La feria fantasma
GATOMAQUIAS
Los feriantes se dieron prisa en desmontar sus barracas de la pradera de San Isidro. En la ribera del Manzanares, junto al estadio del Atlético, y en el parque de la Arganzuela sobrevivieron malamente unos días algunas atracciones, pálido reflejo de las verbenas de antaño. Claman en el desierto las voces broncas y rajadas de los locutores de las tómbolas. Los feriantes encerrados en este mínimo gueto junto al campo de fútbol contemplan con desganada ironía la alambrada que marca un minirecinto ferial infantil montado por la familia Gil como franca y desleal competencia a estos profesionales de la trashumancia. En la miniferia de Gil las cosas tampoco marchan bien; media docena de niños corretean de un lado a otro simulando divertirse para no decepcionar a los adultos que les acompañan. Del otro lado de la acera, un niño llora porque quiere montarse en una noria que no existe. Es una feria cutre, no por la categoría de las atracciones que concurren, sino por la ausencia de otras que suelen acompañarlas en cualquier feria de pueblo. Fragmentada y marginada, la verbena de San Isidro agoniza en vísperas de las elecciones municipales. En las vallas que delimitan el recinto campan los cartelones publicitarios de sonrientes candidatos que dan la espalda a los feriantes.En las primeras horas de la noche del jueves algunas atracciones permanecen cerradas. Está cerrada, por ejemplo, la barraca del tiro fotográfico, que invita a retratarse disparando al corazón, más bien al seno izquierdo, de exuberantes artistas de Hollywood silueteadas. El tren de la bruja hoy saldrá con retraso, si es que se presentan pasajeros, y casi no se reconoce en el aire el característico aroma de fritanga, de churro y de pincho moruno, pues hay muchos fogones apagados y muchos camareros inactivos detrás de los mostradores, avizorando las mesas vacías con sus manteles de cuadros. Hoy en la feria se vive en familia, los únicos clientes de los bares son los mismos feriantes que comentan en corro las miserias de esta verbena desgraciada y se consuelan con mejores perspectivas en otras localidades. Para colmar el vaso de sus desgracias, subraya un veterano, la muerte de Lola Flores ha dejado a los gitanos, que suelen ser los más rumbosos y entusiastas clientes de la verbena, de luto y con pocas ganas de juerga.
Tras el forzoso letargo invernal, los feriantes no han visto todavía este año el horizonte despejado y se quejan de los impuestos y los gravámenes, de los papeleos burocráticos, de los permisos y las revisiones, de su largo calvario de marginados que han de acampar muchas veces en terrenos carentes de unos mínimos servicios y pechar con la hostilidad o la desconfianza que sienten hacia toda clase de nómadas los que eligieron una vida sedentaria y pautada.

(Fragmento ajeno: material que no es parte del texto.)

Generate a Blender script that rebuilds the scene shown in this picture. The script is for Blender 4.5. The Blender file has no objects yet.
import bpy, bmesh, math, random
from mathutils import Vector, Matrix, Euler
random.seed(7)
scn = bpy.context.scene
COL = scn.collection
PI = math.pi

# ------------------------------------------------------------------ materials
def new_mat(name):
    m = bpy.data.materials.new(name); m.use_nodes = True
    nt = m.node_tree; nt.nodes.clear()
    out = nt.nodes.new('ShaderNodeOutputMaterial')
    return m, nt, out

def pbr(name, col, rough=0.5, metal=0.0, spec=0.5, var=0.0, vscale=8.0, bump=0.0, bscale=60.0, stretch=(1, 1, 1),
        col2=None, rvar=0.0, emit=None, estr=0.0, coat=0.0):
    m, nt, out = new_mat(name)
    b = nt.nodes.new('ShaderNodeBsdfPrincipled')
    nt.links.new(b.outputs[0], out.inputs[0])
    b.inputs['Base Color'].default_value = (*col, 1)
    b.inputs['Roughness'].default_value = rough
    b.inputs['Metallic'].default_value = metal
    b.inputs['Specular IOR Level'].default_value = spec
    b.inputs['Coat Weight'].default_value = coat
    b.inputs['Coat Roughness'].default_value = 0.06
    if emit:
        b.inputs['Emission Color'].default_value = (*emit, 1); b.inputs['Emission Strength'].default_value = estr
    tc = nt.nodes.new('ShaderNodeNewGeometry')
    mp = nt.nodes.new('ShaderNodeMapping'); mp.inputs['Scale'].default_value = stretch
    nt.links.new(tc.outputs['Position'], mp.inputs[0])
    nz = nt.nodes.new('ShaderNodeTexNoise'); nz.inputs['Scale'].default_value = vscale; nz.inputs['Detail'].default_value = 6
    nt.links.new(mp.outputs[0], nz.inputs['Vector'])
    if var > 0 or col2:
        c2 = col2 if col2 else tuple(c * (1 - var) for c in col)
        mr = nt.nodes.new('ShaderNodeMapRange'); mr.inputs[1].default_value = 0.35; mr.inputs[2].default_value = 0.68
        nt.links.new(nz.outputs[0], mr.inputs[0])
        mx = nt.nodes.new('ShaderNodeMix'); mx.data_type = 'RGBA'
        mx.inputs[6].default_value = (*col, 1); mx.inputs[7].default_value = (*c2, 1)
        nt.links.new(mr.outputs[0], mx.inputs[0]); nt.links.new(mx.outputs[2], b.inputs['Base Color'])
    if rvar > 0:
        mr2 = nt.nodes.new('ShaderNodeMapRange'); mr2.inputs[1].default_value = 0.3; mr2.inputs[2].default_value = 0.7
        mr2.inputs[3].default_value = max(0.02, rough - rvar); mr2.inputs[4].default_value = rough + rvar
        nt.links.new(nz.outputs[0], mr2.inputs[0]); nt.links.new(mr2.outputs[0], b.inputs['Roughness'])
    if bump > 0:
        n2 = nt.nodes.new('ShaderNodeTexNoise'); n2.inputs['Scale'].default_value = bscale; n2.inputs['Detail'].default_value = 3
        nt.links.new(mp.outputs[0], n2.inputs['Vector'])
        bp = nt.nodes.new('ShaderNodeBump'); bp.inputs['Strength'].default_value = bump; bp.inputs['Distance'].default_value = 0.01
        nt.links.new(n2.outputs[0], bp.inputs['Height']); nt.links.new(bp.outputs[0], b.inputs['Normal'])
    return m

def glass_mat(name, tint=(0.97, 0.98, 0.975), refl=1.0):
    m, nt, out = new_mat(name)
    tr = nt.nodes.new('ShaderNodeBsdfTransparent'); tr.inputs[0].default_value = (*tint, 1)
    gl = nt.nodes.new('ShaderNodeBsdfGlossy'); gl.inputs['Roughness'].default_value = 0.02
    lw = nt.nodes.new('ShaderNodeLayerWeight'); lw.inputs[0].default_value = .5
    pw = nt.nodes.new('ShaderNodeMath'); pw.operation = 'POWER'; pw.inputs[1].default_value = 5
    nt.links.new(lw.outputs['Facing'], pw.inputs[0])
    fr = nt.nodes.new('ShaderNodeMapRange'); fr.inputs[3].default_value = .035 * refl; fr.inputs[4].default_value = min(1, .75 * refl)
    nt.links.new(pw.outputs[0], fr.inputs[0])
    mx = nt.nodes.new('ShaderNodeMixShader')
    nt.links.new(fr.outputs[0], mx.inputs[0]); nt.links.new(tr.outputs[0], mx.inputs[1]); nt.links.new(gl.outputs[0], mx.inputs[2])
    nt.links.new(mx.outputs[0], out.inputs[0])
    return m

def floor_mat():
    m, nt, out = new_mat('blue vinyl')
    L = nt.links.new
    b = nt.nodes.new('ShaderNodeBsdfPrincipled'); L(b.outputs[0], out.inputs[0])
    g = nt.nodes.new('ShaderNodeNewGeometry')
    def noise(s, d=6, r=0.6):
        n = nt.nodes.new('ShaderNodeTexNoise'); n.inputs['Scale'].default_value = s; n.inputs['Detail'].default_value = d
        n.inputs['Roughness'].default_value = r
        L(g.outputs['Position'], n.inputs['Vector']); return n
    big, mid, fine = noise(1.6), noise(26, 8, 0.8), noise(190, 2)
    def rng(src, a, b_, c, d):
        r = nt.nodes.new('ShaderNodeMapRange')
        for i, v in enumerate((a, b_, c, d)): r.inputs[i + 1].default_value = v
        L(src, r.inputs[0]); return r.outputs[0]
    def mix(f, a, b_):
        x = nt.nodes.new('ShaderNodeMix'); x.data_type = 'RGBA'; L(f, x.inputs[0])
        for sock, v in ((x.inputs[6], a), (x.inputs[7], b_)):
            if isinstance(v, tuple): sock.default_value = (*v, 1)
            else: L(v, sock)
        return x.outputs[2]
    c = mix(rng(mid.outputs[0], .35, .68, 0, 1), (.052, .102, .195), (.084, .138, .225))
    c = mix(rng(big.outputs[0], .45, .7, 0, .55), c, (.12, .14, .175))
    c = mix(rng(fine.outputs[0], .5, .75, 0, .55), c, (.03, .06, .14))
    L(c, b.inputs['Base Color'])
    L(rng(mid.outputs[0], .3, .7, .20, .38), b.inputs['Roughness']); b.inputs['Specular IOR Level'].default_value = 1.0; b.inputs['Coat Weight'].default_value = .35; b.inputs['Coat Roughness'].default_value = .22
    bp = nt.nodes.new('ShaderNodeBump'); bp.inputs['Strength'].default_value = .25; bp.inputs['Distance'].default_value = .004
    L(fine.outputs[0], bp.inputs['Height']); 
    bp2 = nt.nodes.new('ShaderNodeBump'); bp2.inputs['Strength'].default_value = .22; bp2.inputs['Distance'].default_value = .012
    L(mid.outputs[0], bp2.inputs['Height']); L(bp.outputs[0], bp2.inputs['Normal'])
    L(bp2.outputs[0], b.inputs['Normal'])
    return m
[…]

Este año Madrid, cuyas ferias y verbenas fueron famosas y paradigmáticas, ha cerrado sus puertas a los feriantes. Cuando se apagan las luces junto al Manzanares, la verbena parece precario campamento de refugiados, campo de concentración urbano para esta raza asilvestrada y superviviente que se nutre de alimentar las alegrías y las nostalgias ajenas.
Los nuevos modelos lúdicos-festivos de los ayuntamientos de las grandes ciudades proponen la creación de parques estables de atracciones, megaparques al estilo de Disney o de Port-Aventura, que son el equivalente de los fastfood, de la hamburguesa y la pizza frente al pincho moruno y el chorizo a la sidra de las verbenas. Las ferias trashumantes cada vez tienen más dificultades para asomarse a las grandes ciudades. Madrid es ahora paradigma de esta nueva actitud grandilocuente y con frecuencia especulativa que favorece a las grandes empresas y consorcios frente a las mínimas empresas familiares de los trotamundos. Las nuevas tecnologías y las nuevas iconografías prestadas por el cine y la televisión, que minaron ya las viejas tradiciones circenses, han puesto cerco a los campamentos de los nómadas. Las ferias trashumantes se han modernizado incluyendo nuevos y diabólicos aparatos donde los jóvenes pueden ser estrujados, centrifugados y agitados hasta el mareo al compás de los ritmos más estridentes y cegados por las luces estroboscópicas. Pero junto a estas deslumbrantes y vertiginosas maquinarias se siguen agrupando las modestas casetas del tiro al blanco, las pistas de los coches de choque y los tinglados pretecnológicos que invitan a remachar un clavo a martillazos y a golear a un portero de madera impertérrito ante el panalti. Los robots aún no han dicho su última palabra.